The confusion lies at the heart of the Roman Catholic Church. Because the Pope is both a religious leader and a head of state the distinction between what belongs in the realms of both religion and state is significantly blurred. Francis invited his fellow heads of state and asked them to perform a religious duty as if they were religious leaders. He projected his own dual-identity (religious and political) onto his guests. This in no way represents a healthy relationship between the two spheres.

Standing Perplexities

The 2014 mini-Assisi gathering also used similar language that was used in 1986. In his prayer Francis invoked God as “God of Abraham, God of the Prophets, God of Love” who calls us to live “as brothers and sisters”. He strongly advocated the idea that we have to “acknowledge one another as children of one Father”. “Brother” was the most frequently used word in his speech and the universal Fatherhood of God was the theological framework of the event.

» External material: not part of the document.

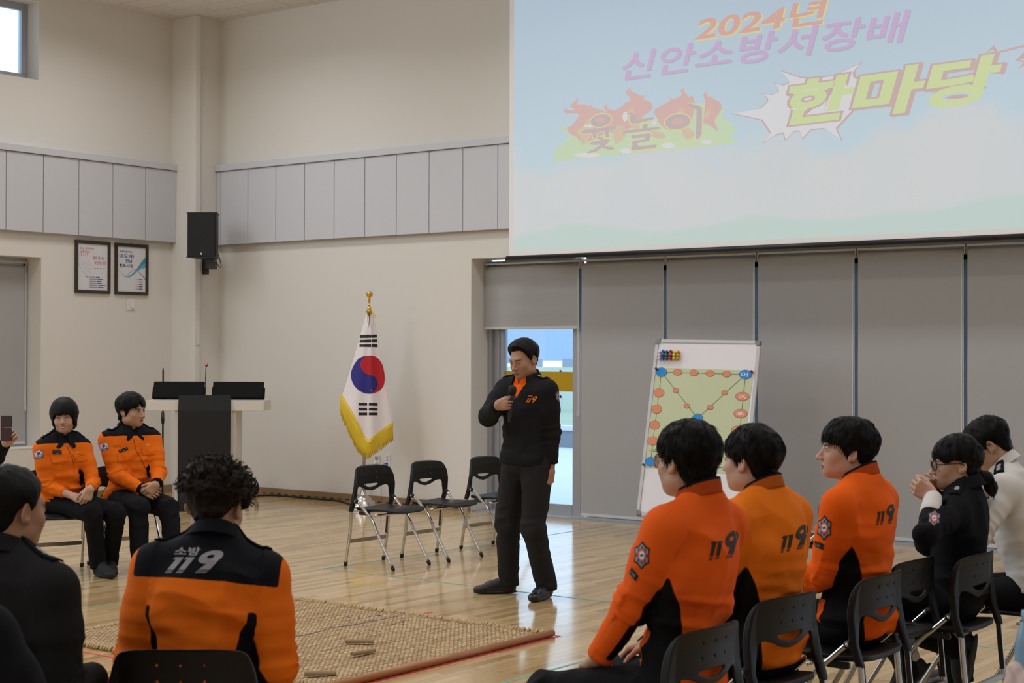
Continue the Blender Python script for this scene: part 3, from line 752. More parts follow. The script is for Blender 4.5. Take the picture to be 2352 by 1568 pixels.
# brush lettering of the game's name, traced stroke by stroke
def FB(*L): return [sxz(1260 + x / 5.113, 180 + y / 5.113) for x, y in L]
inks = [[FB(*[(615 + 120 * math.cos(a) + 8 * math.sin(a), 495 - 75 * math.sin(a) - 12 * math.cos(a)) for a in np.linspace(0, 6.283, 33)[:-1]]), FB(*[(612 + 57 * math.cos(a), 490 - 34 * math.sin(a)) for a in np.linspace(0, 6.283, 25)[:-1]])],
        [FB((370, 630), (420, 605), (790, 560), (818, 568), (780, 600), (560, 640), (400, 650))], [FB((515, 640), (560, 635), (568, 690), (545, 706), (520, 690))], [FB((660, 615), (710, 608), (718, 680), (690, 698), (668, 680))],
        [FB((575, 680), (640, 695), (655, 712), (620, 722), (570, 712))], [FB((485, 765), (510, 745), (690, 710), (720, 715), (710, 745), (660, 795), (560, 860), (465, 880), (450, 865), (540, 830), (610, 778), (510, 780))], [FB((650, 795), (760, 805), (775, 830), (740, 845), (640, 820))],
        [FB((920, 405), (990, 400), (1035, 425), (1030, 490), (1230, 452), (1250, 462), (1220, 485), (1060, 525), (985, 532), (955, 505), (960, 435))], [FB((1110, 530), (1165, 530), (1165, 585), (1100, 590))], [FB((850, 645), (900, 612), (1290, 570), (1318, 580), (1290, 600), (950, 640), (870, 655))],
        [FB((965, 685), (990, 665), (1190, 645), (1210, 665), (1180, 735), (1040, 760), (1055, 795), (1260, 778), (1280, 790), (1250, 815), (990, 848), (970, 835), (990, 770), (970, 750), (1000, 735), (1130, 715), (1140, 690), (985, 705))],
        [FB(*[(1517 + 148 * math.cos(a), 510 - 90 * math.sin(a) - 14 * math.cos(a)) for a in np.linspace(0, 6.283, 33)[:-1]]), FB(*[(1520 + 72 * math.cos(a), 508 - 46 * math.sin(a) - 8 * math.cos(a)) for a in np.linspace(0, 6.283, 25)[:-1]])],
        [FB((1632, 300), (1660, 293), (1780, 325), (1806, 345), (1800, 650), (1775, 700), (1735, 715), (1732, 680), (1740, 370), (1650, 325))]]
L = []
for s_ in inks:
    outer = np.array(s_[0]); c = outer.mean(0)
    g = [tuple(p + (p - c) / np.linalg.norm(p - c) * .012) for p in outer]
    L.append(loops(g, m=SI['yellow'], lift=.0018)); L.append(loops(*s_, m=SI['ink'], lift=.0024))
    if len(s_) > 1: L.append(loops(s_[1], m=SI['red'], lift=.0021))
link('title_game', flat_mesh('title_game', L, SP), SM, scr)
burst = [(1010, 520), (1140, 498), (1178, 462), (1172, 440), (1145, 428), (1195, 432), (1228, 415), (1225, 395), (1203, 375), (1250, 388), (1280, 372), (1265, 345), (1235, 318), (1330, 350), (1400, 355), (1490, 340), (1618, 280), (1580, 325), (1585, 350), (1640, 372), (1600, 480), (1560, 525), (1500, 590), (1523, 645), (1445, 590), (1380, 595), (1340, 640), (1325, 600), (1300, 605), (1260, 645), (1250, 610), (1215, 620), (1155, 660), (1190, 610), (1150, 550)]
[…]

Now this whole language is ambiguous at best. It can be used to indicate the need for peoples of different backgrounds and religions to live together in peace as if they were brothers and sisters. Or it can mean that they are already brothers and sisters, children of the same Father, no matter what their religious convictions are. The stress on the “same God” idea strongly suggests that the latter interpretation is what Francis really meant. The fact that a Christian prayer (with a final invocation to Mary, “the daughter of the Holy Land and our Mother”), a Jewish prayer, and a Muslim prayer were offered one after the other, all containing references to the “same God-same humanity”, points to the idea that all religions are in the end good in themselves, provided that they restore and maintain peace. This is actually what most people took from the mini-Assisi of Pope Francis. After the cautious reservations of Pope Benedict, the “spirit of Assisi” still breathes in the Vatican.

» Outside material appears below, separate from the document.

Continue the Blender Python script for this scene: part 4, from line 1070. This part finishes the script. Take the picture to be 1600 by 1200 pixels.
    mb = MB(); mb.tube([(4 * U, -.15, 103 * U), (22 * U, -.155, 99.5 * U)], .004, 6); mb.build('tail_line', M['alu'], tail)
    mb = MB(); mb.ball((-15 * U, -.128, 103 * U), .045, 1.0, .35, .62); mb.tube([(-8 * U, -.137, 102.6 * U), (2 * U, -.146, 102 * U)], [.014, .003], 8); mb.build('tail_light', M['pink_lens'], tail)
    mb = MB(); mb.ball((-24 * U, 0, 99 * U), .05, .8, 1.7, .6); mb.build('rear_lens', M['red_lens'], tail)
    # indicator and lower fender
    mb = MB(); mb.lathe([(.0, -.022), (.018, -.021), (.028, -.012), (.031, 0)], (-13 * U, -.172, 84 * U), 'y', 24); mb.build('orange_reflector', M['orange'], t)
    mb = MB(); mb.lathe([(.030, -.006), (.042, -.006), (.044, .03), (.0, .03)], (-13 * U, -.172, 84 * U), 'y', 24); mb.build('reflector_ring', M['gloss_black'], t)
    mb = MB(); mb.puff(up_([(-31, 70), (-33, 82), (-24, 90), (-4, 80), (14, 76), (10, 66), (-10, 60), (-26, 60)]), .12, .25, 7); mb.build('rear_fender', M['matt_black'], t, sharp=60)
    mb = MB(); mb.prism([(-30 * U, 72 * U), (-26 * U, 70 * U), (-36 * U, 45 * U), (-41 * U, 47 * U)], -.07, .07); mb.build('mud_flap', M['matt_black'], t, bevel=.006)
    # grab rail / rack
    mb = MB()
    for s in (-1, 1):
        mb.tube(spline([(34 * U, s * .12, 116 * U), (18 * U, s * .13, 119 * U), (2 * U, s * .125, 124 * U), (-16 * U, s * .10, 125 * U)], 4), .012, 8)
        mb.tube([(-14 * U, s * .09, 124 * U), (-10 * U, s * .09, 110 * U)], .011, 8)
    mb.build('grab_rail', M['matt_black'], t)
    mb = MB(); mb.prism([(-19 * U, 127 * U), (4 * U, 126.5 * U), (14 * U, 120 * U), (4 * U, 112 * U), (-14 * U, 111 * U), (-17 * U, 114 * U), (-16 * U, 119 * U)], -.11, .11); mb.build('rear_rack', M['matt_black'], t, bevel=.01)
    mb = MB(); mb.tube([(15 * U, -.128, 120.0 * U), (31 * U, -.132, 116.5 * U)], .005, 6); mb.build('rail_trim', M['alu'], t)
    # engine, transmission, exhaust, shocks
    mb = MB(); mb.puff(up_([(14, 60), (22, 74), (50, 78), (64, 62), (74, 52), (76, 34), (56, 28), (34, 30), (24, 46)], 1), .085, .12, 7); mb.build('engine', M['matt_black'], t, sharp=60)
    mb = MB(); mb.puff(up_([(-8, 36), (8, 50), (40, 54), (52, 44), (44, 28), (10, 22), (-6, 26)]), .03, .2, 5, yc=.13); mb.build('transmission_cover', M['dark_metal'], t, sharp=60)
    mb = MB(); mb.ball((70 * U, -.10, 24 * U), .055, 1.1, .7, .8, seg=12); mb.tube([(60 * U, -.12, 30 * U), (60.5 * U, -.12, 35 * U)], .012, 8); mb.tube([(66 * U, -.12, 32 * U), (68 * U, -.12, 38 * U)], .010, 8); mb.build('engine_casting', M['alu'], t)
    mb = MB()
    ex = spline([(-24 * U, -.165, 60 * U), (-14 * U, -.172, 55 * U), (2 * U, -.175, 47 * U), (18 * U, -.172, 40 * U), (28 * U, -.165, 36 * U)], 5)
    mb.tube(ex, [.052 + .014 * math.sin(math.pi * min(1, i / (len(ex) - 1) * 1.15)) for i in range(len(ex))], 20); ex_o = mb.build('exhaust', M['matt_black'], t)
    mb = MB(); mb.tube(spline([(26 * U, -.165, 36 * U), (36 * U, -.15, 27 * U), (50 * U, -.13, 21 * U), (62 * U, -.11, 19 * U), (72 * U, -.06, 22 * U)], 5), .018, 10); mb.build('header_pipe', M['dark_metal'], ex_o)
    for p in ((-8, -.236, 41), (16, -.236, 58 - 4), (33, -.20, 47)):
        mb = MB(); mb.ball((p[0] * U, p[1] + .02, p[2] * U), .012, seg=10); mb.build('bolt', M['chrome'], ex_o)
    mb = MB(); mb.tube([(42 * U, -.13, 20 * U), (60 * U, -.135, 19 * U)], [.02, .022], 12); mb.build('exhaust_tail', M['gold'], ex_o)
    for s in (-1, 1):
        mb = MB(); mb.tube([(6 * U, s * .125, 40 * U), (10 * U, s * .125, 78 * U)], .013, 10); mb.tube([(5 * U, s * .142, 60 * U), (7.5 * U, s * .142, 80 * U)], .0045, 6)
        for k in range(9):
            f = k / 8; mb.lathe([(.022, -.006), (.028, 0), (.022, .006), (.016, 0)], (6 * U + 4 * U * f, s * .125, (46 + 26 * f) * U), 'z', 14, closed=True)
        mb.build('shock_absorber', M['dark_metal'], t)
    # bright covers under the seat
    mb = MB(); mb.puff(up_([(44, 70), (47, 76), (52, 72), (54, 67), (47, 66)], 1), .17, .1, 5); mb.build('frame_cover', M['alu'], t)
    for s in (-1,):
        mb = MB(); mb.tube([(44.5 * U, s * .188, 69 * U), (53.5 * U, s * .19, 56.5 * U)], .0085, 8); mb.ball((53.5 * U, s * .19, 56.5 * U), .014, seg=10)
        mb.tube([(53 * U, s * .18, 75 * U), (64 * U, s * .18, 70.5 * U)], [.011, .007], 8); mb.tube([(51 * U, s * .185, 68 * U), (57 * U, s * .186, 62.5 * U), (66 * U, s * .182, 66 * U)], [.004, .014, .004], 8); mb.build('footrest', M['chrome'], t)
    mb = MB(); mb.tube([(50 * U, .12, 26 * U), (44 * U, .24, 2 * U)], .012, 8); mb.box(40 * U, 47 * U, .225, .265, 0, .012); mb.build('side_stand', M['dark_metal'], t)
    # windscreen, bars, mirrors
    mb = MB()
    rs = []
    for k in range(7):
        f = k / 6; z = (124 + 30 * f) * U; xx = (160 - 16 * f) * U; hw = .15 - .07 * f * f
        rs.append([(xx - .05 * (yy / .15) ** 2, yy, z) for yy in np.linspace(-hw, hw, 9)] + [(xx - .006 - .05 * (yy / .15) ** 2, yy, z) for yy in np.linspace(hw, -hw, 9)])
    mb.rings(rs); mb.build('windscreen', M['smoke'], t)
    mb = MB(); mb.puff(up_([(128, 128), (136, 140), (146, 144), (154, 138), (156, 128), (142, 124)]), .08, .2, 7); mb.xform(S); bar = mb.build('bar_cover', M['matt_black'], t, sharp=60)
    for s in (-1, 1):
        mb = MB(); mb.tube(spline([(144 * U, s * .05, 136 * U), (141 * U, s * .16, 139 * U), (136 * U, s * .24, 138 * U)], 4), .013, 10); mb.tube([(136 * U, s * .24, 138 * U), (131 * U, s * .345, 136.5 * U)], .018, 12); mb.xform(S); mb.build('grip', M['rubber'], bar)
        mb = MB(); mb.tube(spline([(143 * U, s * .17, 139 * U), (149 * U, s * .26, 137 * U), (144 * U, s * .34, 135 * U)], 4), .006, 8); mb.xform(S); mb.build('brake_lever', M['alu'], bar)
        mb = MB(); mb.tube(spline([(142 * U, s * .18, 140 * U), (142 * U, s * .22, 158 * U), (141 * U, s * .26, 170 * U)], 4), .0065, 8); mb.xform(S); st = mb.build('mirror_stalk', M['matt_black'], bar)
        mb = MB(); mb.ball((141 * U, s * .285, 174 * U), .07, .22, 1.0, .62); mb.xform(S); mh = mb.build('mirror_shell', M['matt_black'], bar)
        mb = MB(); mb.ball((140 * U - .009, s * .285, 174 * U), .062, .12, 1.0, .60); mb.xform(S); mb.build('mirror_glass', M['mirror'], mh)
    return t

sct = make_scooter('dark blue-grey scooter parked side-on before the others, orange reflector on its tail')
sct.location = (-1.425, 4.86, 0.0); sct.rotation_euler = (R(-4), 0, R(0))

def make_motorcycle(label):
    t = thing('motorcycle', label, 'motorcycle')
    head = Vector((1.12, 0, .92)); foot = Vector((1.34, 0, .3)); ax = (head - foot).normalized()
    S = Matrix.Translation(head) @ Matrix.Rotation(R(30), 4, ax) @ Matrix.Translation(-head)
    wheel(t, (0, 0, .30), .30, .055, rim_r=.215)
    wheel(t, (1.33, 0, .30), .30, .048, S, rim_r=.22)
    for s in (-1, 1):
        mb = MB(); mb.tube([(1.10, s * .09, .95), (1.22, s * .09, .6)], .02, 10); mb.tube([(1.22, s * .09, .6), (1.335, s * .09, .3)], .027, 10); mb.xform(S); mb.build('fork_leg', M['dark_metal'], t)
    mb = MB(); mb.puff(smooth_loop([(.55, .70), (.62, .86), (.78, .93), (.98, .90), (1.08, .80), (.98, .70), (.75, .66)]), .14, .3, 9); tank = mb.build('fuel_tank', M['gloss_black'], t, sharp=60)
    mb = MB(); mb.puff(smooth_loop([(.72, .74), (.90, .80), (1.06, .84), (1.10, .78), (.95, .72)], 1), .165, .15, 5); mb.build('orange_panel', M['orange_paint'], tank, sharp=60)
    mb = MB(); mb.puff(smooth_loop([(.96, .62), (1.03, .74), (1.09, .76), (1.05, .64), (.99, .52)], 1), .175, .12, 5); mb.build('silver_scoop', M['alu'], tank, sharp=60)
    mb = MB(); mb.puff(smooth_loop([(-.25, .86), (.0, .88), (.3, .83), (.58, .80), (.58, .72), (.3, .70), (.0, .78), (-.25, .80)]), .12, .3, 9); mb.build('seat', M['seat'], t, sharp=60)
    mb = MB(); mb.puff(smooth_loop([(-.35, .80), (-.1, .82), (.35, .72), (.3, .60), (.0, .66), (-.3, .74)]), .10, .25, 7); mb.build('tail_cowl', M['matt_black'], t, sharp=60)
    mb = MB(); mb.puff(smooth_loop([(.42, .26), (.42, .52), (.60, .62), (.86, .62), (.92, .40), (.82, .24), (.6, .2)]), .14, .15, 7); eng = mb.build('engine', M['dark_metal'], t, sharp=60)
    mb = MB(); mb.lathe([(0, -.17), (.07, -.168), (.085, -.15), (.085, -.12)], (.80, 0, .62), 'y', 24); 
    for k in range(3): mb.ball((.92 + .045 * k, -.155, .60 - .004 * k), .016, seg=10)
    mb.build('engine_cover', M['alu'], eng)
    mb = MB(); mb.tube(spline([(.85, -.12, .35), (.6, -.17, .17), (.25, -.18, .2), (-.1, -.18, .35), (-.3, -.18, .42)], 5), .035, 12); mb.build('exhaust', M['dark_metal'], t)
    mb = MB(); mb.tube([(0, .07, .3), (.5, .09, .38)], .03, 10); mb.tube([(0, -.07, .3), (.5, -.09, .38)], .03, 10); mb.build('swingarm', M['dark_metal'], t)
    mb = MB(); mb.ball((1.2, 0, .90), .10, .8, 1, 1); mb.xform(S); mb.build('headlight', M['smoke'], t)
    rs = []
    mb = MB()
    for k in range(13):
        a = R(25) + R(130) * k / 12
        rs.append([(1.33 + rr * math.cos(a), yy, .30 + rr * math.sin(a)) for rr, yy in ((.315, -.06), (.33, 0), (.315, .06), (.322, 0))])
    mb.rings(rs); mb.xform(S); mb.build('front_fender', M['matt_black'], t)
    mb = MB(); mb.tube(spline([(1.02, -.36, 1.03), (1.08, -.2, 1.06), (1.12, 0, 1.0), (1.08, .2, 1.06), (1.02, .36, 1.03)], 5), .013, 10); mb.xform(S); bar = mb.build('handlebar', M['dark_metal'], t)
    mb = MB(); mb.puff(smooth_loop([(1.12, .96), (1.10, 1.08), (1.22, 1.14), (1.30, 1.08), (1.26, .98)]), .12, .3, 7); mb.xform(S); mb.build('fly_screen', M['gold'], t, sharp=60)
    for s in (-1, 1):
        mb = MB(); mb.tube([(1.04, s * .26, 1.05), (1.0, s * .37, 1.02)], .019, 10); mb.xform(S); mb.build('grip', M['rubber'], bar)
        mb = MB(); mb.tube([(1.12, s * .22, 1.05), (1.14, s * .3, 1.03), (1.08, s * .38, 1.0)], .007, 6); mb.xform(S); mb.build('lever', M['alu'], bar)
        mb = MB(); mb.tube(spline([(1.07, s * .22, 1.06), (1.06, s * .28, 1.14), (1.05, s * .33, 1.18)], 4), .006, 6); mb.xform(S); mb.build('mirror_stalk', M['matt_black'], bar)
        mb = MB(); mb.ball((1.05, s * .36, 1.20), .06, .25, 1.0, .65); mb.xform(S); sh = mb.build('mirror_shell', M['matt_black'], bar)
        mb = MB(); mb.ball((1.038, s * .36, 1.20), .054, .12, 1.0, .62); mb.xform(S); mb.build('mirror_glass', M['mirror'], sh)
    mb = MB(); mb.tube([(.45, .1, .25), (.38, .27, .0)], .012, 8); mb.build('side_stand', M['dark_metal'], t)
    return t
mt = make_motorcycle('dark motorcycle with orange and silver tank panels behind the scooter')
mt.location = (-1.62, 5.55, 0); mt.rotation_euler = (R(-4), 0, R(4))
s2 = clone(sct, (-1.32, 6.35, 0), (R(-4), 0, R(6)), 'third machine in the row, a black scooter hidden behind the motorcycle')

81. “Not a School of Samba”. Francis and the Catholic Charismatic Movement

June 9th, 2014

It was an impressive picture. During the first week-end of June 50.000 people gathered together in the Olympic Stadium of Rome not for a football match but instead to see Pope Francis as he joined the Catholic Charismatic movements for their annual celebration. In his speech the Pope gave a bit of an auto-biographical story of his encounter with these Renewal movements. Today, one Catholic out of ten claims to be charismatic (120 million people on the whole) and most of non-Western Roman Catholicism is heavily influenced by Charismatic spirituality.

 

From Skepticism to Full Endorsement

In his speech, Francis candidly recalled that his first impressions of the movement were rather mixed. The charismatic way of singing and worshipping seemed to him more of a “school of samba” than a properly defined Catholic liturgy. His reservations, however, were overcome as he better understood the movement. From a skeptical observer, Bergoglio became a staunch supporter of it.

 

Bergoglio’s personal change of mind over time reflects the journey that the Catholic Church as a whole made in its evaluation of the movement. From an initial puzzlement over what appeared to resemble the manners of Evangelical Pentecostalism, the Catholic Church worked hard to create a space for Charismatics within the wide fold of Roman Catholicism. The attempt went in a twofold direction. First, it made sure that the Charismatic experience was grafted into the sacramental system of the Catholic Church. Speaking in tongues and the other supernatural events were then considered as subsequent realizations of the already received sacraments administered by the Church. It was not something different or new or disruptive, but something that was grounded in the traditional sacramental theology and actually reinforced it, although in its own unique way.

 

Once the theology was safeguarded a second move was necessary, i.e. strictly connecting the movement to the hierarchical structure of the Roman Church. Pentecostalism was a child of the “free church” or even “para-church” mentality, based on the spontaneity of the group and the prominence of the experience of the individual, which is far from the ordinary Catholic sense of belonging to the mother Church. Paul VI and John Paul II suggested an institutional framework for the Catholic Charismatics whereby the first article of their statutes would insist that the movement was part of the Roman Catholic Church under the leadership of its bishops and ultimately under the authority of the Roman Pontiff.

 

In so doing, both the theology and the institution of the Church were preserved and the Charismatic movement became all in all a “child” of the Catholic Church. From being a potential threat, it became a powerful arm of the present-day Roman Church and one its main hopes for the future. In the early Seventies the initial turning point of the Catholic approach occurred at the Gregorian University of Rome (the flagship Jesuit academic institution), and now the Jesuit Pope fully confirms the extremely positive attitude of the Church as a whole toward the Catholic Charismatics.

 

The Role of Renewal Movements Within the System

The Catholic Charismatic movement is just of the many contemporary renewal movements that operate within the Roman Catholic Church. This institution, beside its hierarchical apparatus, is innervated by different movements, each one bringing its own “gift” (singular) to the Church which in turn holds all the “gifts” (plural). Renewal movements have always been in and around the church with their specific vocation. The Roman Church as a system has fought those movements that would not integrate themselves into the sacramental theology and hierarchical structure of the Church, but has welcomed those that were willing to become an organic part of it. The Protestant Reformation is an example of the former, the Franciscan movement an example of the latter. These integrated renewal movements have become means to stretch the catholicity of the system without changing its core.

 

The same thing happened with the Catholic Charismatic Renewal. Once appeased by the Roman sacraments and the Papal structure, the system has been able to fully metabolize it. As other renewal movements in the course of history, the Charismatic Renewal is a means for the expansion of the system that adds to it and solidifies it, without purifying and changing it.